Россия со своей, если верить Броделю, лишь поверхностно включенной в мировую систему экономикой приобретает ту выдающуюся роль в мире, которую мы играли при Петре, Екатерине, после сокрушения Наполеона и Гитлера, не нефтедолларами и даже не нанорублями, а оружием. Способность воевать и побеждать – наше главное конкурентное преимущество.
Сергей Глазьев прав в том, что современная мировая война не похожа на обычную. Главным оружием в ней являются не пушки, а информация и финансовые потоки, умение устанавливать правила и ломать их. И в этом смысле самое ценное в докладе Глазьева – это его боевой пафос, восприятие экономических инструментов как оружия, а не как средства наживы.

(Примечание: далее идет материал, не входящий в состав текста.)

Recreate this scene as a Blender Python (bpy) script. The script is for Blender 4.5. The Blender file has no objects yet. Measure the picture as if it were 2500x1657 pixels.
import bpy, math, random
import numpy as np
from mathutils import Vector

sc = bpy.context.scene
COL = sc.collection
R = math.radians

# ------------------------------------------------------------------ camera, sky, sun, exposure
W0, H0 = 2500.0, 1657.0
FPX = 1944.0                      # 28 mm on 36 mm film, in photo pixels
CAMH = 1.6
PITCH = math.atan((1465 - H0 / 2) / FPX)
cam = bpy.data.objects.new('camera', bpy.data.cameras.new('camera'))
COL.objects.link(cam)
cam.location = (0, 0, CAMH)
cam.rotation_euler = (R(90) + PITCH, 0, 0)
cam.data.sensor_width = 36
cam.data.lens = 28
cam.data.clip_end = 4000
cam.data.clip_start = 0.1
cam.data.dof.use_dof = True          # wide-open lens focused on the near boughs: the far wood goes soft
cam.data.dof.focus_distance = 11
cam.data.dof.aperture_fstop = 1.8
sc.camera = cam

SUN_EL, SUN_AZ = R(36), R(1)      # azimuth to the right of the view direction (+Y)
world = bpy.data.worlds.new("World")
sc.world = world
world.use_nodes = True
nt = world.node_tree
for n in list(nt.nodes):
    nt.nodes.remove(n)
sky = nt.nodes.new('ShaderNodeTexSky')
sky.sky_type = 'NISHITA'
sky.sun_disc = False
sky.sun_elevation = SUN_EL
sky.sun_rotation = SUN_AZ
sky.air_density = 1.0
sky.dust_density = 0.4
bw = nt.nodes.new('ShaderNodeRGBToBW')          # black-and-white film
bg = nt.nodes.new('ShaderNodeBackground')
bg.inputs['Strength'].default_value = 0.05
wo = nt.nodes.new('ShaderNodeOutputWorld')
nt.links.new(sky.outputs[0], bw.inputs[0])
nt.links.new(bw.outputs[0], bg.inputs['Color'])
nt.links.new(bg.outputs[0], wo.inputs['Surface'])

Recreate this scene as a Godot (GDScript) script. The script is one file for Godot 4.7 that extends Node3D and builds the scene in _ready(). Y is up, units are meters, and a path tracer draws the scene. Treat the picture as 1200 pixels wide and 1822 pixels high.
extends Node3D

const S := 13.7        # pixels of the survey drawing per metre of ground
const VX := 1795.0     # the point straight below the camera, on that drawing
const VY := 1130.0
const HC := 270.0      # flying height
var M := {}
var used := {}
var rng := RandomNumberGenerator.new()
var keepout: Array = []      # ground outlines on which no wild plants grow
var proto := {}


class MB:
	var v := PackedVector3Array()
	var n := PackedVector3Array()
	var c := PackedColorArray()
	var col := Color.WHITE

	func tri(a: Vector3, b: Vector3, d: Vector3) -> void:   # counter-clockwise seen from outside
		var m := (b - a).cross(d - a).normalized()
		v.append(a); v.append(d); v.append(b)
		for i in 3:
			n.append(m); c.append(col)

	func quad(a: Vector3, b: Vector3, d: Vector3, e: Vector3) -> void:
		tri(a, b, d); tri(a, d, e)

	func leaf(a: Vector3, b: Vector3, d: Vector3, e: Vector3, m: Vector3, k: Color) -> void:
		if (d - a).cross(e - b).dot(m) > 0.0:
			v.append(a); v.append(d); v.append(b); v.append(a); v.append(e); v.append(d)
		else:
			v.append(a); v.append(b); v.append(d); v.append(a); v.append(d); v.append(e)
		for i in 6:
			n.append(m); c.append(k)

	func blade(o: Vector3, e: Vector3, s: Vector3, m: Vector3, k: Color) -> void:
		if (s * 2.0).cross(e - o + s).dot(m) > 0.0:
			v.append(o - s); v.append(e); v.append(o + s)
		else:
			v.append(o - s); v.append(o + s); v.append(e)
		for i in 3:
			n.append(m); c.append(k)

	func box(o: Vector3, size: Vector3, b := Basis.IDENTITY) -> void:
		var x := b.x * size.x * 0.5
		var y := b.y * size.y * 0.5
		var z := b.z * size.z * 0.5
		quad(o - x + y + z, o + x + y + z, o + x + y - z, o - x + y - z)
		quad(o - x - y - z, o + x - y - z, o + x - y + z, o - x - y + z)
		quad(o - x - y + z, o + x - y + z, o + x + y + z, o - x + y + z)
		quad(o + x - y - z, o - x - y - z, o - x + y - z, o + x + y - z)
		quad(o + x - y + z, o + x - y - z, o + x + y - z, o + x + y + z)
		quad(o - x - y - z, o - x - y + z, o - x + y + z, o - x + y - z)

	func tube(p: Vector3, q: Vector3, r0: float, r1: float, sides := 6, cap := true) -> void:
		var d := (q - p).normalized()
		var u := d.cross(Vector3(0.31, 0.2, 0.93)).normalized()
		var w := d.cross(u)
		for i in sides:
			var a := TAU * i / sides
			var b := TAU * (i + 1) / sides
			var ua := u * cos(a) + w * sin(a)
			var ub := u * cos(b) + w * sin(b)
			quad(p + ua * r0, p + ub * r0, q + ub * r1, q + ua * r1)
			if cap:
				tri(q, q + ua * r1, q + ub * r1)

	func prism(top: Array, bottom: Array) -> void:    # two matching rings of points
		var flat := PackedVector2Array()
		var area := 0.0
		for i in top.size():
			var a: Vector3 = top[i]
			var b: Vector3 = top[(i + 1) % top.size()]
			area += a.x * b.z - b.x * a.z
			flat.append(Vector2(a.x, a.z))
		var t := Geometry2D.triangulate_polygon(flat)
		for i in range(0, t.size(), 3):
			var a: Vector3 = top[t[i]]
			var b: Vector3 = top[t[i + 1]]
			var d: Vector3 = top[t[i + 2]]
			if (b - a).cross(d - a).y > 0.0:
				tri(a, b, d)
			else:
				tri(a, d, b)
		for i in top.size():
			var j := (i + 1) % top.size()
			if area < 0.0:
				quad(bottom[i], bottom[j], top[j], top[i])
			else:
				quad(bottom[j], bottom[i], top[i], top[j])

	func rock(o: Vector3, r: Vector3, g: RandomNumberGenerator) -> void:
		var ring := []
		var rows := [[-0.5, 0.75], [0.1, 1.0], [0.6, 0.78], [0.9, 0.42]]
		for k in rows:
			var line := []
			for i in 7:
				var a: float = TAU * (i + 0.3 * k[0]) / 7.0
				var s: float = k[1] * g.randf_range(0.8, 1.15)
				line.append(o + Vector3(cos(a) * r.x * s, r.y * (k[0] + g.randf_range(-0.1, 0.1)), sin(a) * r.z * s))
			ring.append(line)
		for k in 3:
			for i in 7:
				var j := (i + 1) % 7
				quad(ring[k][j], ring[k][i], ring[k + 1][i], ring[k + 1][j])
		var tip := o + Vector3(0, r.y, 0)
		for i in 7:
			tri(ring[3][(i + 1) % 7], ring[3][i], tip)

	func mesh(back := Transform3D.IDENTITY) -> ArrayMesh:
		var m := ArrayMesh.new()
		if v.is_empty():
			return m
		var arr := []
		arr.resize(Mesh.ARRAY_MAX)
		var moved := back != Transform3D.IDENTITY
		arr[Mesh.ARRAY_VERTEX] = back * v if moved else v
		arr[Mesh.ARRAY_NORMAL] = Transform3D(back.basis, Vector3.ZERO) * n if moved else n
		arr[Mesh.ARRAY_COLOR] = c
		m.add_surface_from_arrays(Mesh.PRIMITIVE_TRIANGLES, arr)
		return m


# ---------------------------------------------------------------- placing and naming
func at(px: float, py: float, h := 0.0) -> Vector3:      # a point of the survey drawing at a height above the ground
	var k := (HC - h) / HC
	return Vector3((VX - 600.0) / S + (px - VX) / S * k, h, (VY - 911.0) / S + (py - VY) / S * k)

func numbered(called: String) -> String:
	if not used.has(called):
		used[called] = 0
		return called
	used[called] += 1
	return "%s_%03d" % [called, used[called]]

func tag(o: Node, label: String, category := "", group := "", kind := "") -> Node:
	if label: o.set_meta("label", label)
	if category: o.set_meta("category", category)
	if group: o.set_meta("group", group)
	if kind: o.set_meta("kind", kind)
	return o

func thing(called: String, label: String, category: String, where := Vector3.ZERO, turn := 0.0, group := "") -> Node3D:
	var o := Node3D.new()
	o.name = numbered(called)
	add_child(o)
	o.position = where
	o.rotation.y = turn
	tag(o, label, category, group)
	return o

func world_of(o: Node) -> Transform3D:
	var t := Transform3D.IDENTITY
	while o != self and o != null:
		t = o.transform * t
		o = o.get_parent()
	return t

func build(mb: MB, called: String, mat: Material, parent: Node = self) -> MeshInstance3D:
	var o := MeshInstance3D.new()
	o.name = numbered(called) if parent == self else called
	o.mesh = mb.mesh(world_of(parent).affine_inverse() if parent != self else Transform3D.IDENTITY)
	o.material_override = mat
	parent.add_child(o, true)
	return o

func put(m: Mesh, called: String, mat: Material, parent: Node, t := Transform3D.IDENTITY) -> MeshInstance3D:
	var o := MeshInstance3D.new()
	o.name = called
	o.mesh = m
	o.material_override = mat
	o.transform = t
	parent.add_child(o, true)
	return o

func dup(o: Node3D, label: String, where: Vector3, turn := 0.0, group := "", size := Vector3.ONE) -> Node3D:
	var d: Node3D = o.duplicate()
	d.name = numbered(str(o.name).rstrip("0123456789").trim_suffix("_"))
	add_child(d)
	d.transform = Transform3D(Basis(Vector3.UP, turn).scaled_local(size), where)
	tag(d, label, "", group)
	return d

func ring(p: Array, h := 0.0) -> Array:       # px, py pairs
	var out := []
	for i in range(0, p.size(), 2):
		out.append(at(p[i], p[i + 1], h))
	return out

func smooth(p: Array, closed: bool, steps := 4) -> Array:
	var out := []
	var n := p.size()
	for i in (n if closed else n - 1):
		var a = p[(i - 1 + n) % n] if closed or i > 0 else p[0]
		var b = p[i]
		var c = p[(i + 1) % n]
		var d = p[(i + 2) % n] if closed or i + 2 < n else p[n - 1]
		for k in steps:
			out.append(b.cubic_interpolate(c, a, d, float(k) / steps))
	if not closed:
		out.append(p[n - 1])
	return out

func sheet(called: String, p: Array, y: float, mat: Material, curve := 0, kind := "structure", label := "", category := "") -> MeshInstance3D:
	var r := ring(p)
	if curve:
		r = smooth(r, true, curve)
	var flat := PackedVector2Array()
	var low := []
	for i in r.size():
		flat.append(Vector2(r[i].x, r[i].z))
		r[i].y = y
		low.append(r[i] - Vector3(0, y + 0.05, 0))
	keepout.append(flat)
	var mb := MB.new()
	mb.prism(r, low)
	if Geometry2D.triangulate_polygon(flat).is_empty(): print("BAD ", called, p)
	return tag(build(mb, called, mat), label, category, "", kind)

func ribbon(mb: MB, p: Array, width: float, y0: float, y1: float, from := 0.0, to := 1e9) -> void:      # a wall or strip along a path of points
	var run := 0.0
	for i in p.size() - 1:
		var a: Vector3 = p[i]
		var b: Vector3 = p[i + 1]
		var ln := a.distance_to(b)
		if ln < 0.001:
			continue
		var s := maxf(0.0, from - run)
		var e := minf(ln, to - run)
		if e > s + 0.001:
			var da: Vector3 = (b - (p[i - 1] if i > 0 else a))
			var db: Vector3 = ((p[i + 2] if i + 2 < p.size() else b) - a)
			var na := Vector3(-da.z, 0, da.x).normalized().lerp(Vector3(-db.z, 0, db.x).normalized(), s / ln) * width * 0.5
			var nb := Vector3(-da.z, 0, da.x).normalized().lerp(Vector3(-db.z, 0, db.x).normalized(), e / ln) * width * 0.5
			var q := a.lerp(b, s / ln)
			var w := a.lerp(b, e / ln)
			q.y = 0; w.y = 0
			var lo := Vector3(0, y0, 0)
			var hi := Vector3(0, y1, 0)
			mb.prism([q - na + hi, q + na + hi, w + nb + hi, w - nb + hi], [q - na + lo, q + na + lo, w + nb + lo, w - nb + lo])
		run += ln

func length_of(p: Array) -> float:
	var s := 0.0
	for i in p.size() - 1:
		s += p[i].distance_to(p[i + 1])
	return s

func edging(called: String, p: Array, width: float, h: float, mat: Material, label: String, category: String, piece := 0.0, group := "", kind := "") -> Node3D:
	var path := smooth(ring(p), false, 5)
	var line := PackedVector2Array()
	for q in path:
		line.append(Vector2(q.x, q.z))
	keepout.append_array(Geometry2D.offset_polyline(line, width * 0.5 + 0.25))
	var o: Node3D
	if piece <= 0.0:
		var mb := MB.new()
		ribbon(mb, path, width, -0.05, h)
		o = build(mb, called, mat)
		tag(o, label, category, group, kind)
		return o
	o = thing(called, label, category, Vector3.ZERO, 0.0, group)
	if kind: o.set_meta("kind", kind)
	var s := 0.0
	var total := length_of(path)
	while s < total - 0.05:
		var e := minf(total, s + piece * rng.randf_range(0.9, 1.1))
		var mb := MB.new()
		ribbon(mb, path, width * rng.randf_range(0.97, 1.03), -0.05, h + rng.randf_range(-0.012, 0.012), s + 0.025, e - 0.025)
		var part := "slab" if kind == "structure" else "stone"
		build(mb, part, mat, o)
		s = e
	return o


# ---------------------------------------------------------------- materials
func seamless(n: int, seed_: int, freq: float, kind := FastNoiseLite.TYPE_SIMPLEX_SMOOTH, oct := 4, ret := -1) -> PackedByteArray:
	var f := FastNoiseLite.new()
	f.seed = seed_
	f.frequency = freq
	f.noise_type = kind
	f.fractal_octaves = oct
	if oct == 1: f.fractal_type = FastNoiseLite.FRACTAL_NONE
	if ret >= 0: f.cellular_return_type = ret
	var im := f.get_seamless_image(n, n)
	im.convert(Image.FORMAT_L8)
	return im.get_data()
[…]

Но для этого необходимо, чтобы оружие было точным и эффективным, а экономические инструменты – выверенными. Мне кажется, что этот принцип соблюдается Глазьевым не в полной мере, некоторые меры предложены явно по принципу «а давайте шандарахнем». Например, явной утопией является проект переноса основной тяжести налогов с предприятий на богачей путем введения подоходного налога.